Idem pour Loto-Québec et la Société des alcools du Québec, qui n’offrent aucune mesure en faveur du transport collectif à leurs 2000 employés de bureau. L’Assemblée nationale ne propose rien non plus à ses 692 travailleurs. Hydro-Québec encourage l’usage du transport collectif, sans toutefois le rembourser, selon un « souci d’équité entre les employés des villes et des régions », précise la porte-parole Caroline Des Rosiers.
En vogue au privé
L’incitatif au transport en commun a déjà fait sa place et ses preuves au privé. À Québec, par exemple, l’institution financière Industrielle Alliance a commencé il y a dix ans à rembourser 50 % des abonnements mensuels de son personnel au Réseau de transport de la Capitale. En 2018, elle a élargi son incitatif à d’autres villes en accordant une prime de 50 $ à sa main-d’œuvre de Montréal, Toronto et Vancouver qui privilégie le transport collectif pour se rendre au bureau.
La Chambre de commerce et d’industrie de Québec, de son côté, rembourse la totalité des titres de transport de sa douzaine de travailleurs et travailleuses, à condition qu'ils n'utilisent que le transport en commun pour se déplacer au bureau. Pour l'instant, une seule employée profite de la mesure.
Desjardins, un autre employeur d’importance, investit aussi pour « encourager ses employés à utiliser d’autres modes de déplacement que l’auto solo ». La coopérative financière rembourse 20 % des titres de transport en commun de son personnel situé dans les régions métropolitaines de Montréal et de Québec. Idem pour l’abonnement à BIXI et à BikeShare, à Toronto.
À Montréal, plus de 300 entreprises participent au programme OPUS & Cie, qui les encourage à acheter les titres de transport de leurs employés. Plusieurs ministères et sociétés publiques adhèrent au programme. La majorité, toutefois, provient du privé.
Une question d’équité
Ailleurs dans le monde, des mouvements en faveur du transport collectif payé en partie par les entreprises et les institutions font leur chemin. Au Royaume-Uni, le groupe de réflexion indépendant Autonomy, campé à gauche, a présenté un rapport en 2021 qui réclame que la moitié des frais de transport en commun de la main-d’œuvre britannique soit acquittée par les employeurs, que ces derniers soient privés ou publics.

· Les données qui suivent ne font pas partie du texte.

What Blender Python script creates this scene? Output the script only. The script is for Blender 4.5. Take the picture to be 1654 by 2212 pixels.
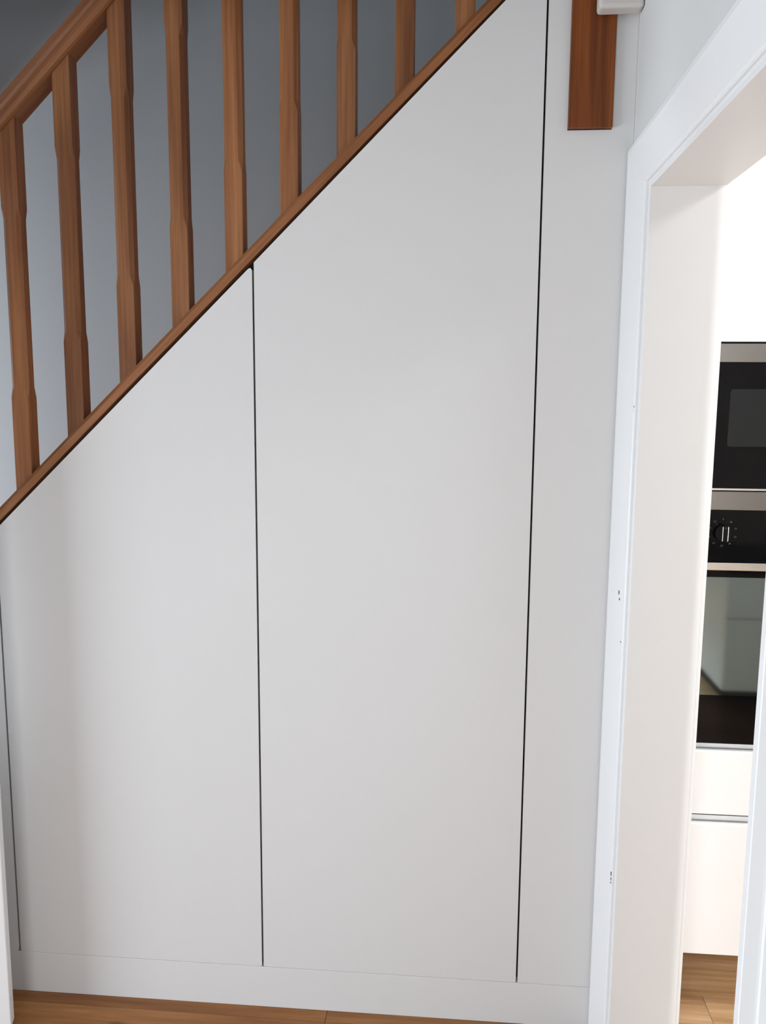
import bpy, bmesh, math, random
from mathutils import Vector, Matrix

S = bpy.context.scene
for o in list(bpy.data.objects):
    bpy.data.objects.remove(o)
COL = S.collection
random.seed(7)

# ------------------------------------------------------------------ camera
cd = bpy.data.cameras.new('camera')
cam = bpy.data.objects.new('camera', cd); COL.objects.link(cam)
cd.sensor_fit = 'VERTICAL'; cd.sensor_height = 24.0; cd.sensor_width = 24.0 * 1654 / 2212
cd.lens = 1802.37 / 2212 * 24.0
cd.clip_start = 0.02
YAW, PITCH, ROLL = -0.0823, -0.1401, 0.0070
fw = Vector((math.sin(YAW) * math.cos(PITCH), math.cos(YAW) * math.cos(PITCH), math.sin(PITCH)))
r0 = Vector((math.cos(YAW), -math.sin(YAW), 0)); u0 = r0.cross(fw)
rr = r0 * math.cos(ROLL) + u0 * math.sin(ROLL); uu = -r0 * math.sin(ROLL) + u0 * math.cos(ROLL)
M = Matrix((rr, uu, -fw)).transposed().to_4x4(); M.translation = Vector((0.0807, -1.8422, 1.5002))
cam.matrix_world = M
S.camera = cam

# ------------------------------------------------------------------ world, exposure, lights
w = bpy.data.worlds.new('world'); S.world = w; w.use_nodes = True
w.node_tree.nodes['Background'].inputs[0].default_value = (0.72, 0.80, 0.92, 1)
w.node_tree.nodes['Background'].inputs[1].default_value = 1.0
S.view_settings.view_transform = 'Standard'; S.view_settings.look = 'None'
S.view_settings.gamma = 1.0; S.view_settings.use_curve_mapping = False
S.view_settings.exposure = 0.0


def area(name, loc, rot, sx, sy, power, col):
    l = bpy.data.lights.new(name, 'AREA'); l.shape = 'RECTANGLE'; l.size = sx; l.size_y = sy
    l.energy = power; l.color = col
    o = bpy.data.objects.new(name, l); COL.objects.link(o); o.location = loc; o.rotation_euler = rot
    return o


H = math.pi / 2
# daylight through the window behind the camera (faces +y)
area('daylight_living_window', (-0.48, -2.93, 0.95), (H, 0, 0), 0.7, 0.9, 21, (0.91, 0.955, 1.0))
# daylight through the glazed front door at the foot of the stairs (faces +x)
area('daylight_front_door', (-3.33, 0.45, 0.95), (H, 0, -H), 0.8, 1.3, 160, (0.82, 0.91, 1.0))
# daylight through the side window of the living room (faces +x)
area('daylight_side_window', (-3.33, -1.70, 0.66), (H, 0, -H), 2.2, 0.9, 110, (0.80, 0.90, 1.0))
# daylight through the kitchen window (faces +y)
area('daylight_kitchen_window', (0.69, -5.13, 1.45), (H, 0, 0), 0.14, 1.1, 112, (0.92, 0.96, 1.0))

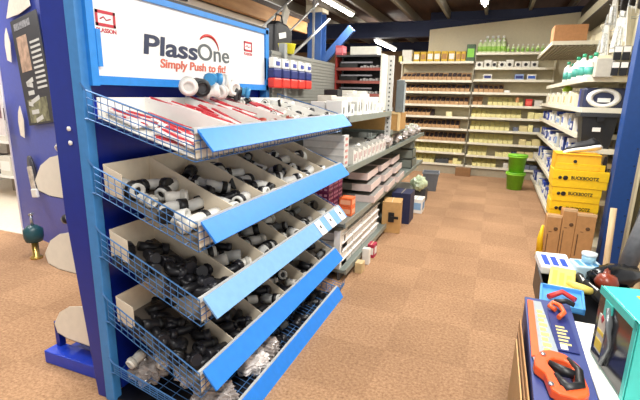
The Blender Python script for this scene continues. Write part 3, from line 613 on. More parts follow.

Son argumentaire s’appuie sur le fait que les travailleurs consacrent des heures de plus en plus longues à se déplacer pour aller au boulot. Voilà du temps, selon Autonomy, que l’employé n’a pas la liberté d’utiliser à sa guise et qu’il consacre au bénéfice de son employeur — sans, pour autant, recevoir une rémunération.
Que l’essence dépasse 2 $ le litre ou que le titre du billet de bus augmente de 20 % en un an, le fardeau du déplacement incombe toujours aux travailleurs sans que leur rémunération augmente en proportion. Selon le groupe établi pour penser l’avenir du travail, le remboursement de la moitié des titres de transport en commun par l’employeur équilibrerait cette charge financière.
Selon Fanny Tremblay-Racicot, ce modèle se révélerait plus équitable pour la société et permettrait d’assurer la qualité des services à long terme.
« En ce moment, les déficits des sociétés de transport sont remboursés par les contribuables, donc par les taxes de monsieur et madame Tout-le-Monde, conclut la chercheuse de l’ENAP. Si les employeurs paient une contribution, ça respecte le principe de l’utilisateur-payeur et ça renfloue les sociétés de transport déficitaires. Si les sociétés de transport réussissent à avoir un plus faible déficit, la contribution de tout un chacun va être moindre. »
Ce texte a été mis à jour après publication pour ajouter des détails sur le programme en place à la Chambre de commerce et d’industrie de Québec.